* DESCRIPTION OF THE TASK *
Reproduce, please, only the lines from the first line below to the line containing "return (f(r), f(g), f(b), 1.0)", inclusive.

* RECORDED INFORMATION *
....................
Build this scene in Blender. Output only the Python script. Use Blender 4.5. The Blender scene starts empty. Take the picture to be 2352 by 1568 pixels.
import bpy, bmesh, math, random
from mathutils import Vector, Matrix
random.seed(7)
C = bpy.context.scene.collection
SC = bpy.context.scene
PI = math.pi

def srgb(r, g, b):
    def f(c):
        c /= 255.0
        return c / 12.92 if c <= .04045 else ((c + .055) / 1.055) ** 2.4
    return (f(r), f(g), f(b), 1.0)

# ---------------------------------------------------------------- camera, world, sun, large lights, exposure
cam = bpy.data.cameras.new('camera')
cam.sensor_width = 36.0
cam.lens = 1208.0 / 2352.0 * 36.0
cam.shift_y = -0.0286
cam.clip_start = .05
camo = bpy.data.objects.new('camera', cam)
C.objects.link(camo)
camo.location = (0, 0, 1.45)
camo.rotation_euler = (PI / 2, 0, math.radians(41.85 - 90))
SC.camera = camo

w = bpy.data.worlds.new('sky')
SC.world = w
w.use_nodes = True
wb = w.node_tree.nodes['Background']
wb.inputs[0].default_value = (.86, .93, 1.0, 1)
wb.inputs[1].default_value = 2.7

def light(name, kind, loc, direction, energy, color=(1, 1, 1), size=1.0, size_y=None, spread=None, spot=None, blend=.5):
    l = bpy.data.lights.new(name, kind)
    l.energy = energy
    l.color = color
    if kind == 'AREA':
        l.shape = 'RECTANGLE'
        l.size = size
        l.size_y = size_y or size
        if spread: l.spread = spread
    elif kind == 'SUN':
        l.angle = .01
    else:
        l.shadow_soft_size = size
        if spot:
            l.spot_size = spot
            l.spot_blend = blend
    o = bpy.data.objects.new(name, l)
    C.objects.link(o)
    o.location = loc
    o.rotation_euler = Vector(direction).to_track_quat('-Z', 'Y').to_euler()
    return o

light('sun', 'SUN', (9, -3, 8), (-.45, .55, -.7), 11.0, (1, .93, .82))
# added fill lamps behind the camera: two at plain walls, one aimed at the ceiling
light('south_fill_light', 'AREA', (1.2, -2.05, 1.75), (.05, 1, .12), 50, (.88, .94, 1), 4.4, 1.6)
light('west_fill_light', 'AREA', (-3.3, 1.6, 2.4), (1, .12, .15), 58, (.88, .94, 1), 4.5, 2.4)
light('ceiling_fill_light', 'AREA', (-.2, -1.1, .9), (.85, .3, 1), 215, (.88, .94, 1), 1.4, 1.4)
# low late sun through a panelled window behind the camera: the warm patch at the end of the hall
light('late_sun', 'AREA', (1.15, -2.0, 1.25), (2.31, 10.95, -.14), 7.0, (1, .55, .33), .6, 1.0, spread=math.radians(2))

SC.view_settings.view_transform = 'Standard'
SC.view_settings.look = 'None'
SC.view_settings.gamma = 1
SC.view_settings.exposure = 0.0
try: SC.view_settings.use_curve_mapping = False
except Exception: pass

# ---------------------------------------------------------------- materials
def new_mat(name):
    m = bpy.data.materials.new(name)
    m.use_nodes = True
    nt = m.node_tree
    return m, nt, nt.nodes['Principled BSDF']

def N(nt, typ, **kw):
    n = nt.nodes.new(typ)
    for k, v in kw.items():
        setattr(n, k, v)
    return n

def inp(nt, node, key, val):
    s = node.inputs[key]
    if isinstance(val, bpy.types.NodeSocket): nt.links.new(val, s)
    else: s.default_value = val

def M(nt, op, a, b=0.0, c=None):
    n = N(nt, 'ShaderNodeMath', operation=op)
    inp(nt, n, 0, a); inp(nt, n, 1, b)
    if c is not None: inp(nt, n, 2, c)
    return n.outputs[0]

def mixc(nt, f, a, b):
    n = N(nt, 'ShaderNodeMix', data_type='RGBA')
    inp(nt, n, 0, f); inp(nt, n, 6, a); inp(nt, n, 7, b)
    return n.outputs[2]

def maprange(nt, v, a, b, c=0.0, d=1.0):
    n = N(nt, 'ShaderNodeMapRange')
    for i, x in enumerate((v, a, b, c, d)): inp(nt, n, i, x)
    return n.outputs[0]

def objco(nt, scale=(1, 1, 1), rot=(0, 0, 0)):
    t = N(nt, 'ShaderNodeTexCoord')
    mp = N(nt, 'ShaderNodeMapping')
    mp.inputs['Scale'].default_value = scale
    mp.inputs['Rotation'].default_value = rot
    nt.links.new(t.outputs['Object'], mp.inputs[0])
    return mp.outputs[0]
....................
* OUTPUT OF THE TASK *
Build this scene in Blender. Output only the Python script. Use Blender 4.5. The Blender scene starts empty. Take the picture to be 2352 by 1568 pixels.
import bpy, bmesh, math, random
from mathutils import Vector, Matrix
random.seed(7)
C = bpy.context.scene.collection
SC = bpy.context.scene
PI = math.pi

def srgb(r, g, b):
    def f(c):
        c /= 255.0
        return c / 12.92 if c <= .04045 else ((c + .055) / 1.055) ** 2.4
    return (f(r), f(g), f(b), 1.0)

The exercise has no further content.